WHEREAS, Bob Evans Farms, Inc. (the “Corporation”) previously adopted the Plan to be effective as of May 26, 2010; and
WHEREAS, pursuant to Section 8.01 of the Plan, the Corporation desires to amend the Plan as set forth in this Amendment;
NOW, THEREFORE, the Plan is hereby amended as follows:
1.
Section 6.04(g) is hereby amended by deleting the following:
“Members will be fully vested their Stock Award Accounts.”
And replacing such language with the following:
“6.04 (g) Except as otherwise stated in the award or grant agreement for an equity award which requires vesting of the award or grant, members will be fully vested in their Stock Award Accounts.
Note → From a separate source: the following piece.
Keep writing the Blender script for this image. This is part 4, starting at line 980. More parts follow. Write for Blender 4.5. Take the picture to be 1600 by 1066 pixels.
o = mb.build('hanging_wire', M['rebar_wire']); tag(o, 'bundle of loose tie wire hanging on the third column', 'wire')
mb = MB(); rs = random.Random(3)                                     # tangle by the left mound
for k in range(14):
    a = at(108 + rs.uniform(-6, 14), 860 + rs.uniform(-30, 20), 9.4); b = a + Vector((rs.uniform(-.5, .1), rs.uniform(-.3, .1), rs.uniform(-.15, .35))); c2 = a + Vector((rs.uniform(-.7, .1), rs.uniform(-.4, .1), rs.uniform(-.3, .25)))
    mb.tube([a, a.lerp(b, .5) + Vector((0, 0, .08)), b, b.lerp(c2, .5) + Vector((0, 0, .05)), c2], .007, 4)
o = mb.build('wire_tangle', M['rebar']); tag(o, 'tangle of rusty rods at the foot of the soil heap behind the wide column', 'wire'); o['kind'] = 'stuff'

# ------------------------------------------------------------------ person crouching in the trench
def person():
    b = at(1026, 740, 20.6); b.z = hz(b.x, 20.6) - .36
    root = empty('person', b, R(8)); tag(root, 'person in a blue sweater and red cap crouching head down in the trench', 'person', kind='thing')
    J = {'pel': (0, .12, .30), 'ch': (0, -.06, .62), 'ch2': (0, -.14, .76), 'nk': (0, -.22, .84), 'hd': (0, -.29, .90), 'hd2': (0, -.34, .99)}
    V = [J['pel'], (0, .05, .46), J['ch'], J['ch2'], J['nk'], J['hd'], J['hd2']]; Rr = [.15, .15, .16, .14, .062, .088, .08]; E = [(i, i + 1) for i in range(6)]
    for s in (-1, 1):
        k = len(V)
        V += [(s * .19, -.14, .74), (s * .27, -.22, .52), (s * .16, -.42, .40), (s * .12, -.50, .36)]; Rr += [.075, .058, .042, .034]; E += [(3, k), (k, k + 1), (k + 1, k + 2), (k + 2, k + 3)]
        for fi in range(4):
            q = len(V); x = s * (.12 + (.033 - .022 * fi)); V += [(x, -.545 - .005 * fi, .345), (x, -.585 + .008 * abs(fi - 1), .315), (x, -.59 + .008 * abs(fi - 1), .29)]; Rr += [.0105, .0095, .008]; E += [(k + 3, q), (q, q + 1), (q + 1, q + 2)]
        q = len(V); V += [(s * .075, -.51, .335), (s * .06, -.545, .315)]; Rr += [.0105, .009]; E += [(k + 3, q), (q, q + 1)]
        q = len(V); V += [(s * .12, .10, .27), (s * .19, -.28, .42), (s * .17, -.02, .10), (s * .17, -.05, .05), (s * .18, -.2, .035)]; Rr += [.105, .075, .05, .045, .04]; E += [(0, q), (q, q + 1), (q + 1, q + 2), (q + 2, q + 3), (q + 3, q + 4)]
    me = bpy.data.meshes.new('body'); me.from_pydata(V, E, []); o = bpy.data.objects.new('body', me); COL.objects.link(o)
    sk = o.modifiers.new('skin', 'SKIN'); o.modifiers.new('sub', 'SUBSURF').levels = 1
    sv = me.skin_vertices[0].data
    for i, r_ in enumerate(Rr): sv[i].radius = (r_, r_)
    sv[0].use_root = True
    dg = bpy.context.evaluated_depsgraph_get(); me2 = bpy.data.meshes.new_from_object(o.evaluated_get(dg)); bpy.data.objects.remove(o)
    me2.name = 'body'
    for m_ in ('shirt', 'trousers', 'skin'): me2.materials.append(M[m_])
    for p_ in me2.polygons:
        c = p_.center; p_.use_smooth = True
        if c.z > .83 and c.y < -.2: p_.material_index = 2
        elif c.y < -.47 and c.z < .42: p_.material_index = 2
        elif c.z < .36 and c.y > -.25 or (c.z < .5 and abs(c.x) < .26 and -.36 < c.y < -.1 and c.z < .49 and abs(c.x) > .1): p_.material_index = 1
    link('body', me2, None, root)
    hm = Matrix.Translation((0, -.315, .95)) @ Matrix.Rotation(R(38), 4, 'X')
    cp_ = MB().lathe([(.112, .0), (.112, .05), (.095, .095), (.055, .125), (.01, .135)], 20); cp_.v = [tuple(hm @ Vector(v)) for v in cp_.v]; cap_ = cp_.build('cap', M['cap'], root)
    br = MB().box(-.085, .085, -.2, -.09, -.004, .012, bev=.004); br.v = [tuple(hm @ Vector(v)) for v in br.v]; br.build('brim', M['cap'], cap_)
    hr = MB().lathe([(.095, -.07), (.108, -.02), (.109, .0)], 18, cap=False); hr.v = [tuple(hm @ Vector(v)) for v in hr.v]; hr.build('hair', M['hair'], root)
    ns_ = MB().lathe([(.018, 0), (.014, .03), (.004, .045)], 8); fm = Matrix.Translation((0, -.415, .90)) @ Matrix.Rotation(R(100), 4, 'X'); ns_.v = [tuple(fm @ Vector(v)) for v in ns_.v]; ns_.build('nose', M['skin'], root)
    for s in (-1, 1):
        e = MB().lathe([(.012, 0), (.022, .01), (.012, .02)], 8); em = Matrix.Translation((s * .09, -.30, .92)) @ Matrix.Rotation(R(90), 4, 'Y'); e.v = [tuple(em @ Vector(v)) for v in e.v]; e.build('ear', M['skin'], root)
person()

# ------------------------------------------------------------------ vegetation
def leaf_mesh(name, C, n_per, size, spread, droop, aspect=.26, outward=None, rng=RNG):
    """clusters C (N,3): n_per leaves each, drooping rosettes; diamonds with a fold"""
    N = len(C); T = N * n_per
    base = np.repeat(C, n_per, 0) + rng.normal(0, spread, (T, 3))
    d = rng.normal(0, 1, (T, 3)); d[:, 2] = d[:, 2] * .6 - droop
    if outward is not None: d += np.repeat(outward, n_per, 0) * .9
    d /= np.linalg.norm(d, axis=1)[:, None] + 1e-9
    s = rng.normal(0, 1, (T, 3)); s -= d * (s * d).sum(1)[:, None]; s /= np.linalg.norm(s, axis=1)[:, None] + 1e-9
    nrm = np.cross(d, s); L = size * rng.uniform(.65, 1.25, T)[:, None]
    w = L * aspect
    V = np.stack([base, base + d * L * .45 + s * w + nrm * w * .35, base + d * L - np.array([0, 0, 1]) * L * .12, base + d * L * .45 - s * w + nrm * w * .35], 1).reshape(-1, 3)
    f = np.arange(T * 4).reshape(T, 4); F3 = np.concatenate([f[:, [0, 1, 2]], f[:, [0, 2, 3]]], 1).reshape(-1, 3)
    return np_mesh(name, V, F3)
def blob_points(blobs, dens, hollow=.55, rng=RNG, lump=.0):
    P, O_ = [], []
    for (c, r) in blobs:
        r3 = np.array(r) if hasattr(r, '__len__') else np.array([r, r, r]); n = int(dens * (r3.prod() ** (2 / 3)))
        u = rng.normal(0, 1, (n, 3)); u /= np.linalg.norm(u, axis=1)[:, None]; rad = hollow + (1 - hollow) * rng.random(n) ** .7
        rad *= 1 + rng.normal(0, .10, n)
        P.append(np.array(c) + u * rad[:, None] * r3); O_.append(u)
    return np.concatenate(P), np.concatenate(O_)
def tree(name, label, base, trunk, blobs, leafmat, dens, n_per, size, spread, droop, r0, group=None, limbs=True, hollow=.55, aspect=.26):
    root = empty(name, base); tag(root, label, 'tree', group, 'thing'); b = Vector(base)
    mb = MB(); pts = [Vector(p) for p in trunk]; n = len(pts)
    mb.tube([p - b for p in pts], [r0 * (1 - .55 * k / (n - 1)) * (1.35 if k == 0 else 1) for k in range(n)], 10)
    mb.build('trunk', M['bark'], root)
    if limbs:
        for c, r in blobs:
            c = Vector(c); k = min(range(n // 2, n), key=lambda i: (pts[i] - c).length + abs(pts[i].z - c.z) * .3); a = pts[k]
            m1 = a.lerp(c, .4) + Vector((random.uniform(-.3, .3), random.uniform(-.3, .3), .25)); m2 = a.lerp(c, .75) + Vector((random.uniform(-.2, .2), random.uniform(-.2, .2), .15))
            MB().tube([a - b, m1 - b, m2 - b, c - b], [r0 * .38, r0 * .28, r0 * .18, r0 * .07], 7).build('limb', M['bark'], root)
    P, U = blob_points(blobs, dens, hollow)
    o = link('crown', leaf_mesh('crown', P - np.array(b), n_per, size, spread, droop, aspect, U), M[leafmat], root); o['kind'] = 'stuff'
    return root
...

To the extent there is a conflict between a provision in this Section 6.04 and an award or grant agreement as to vesting, the award or grant agreement shall control.”
2.    All remaining provisions of the Plan shall remain unchanged.
IN WITNESS WHEREOF, the Corporation has caused this Amendment to be adopted by the Compensation Committee of the Board of Directors effective as of the date set forth above.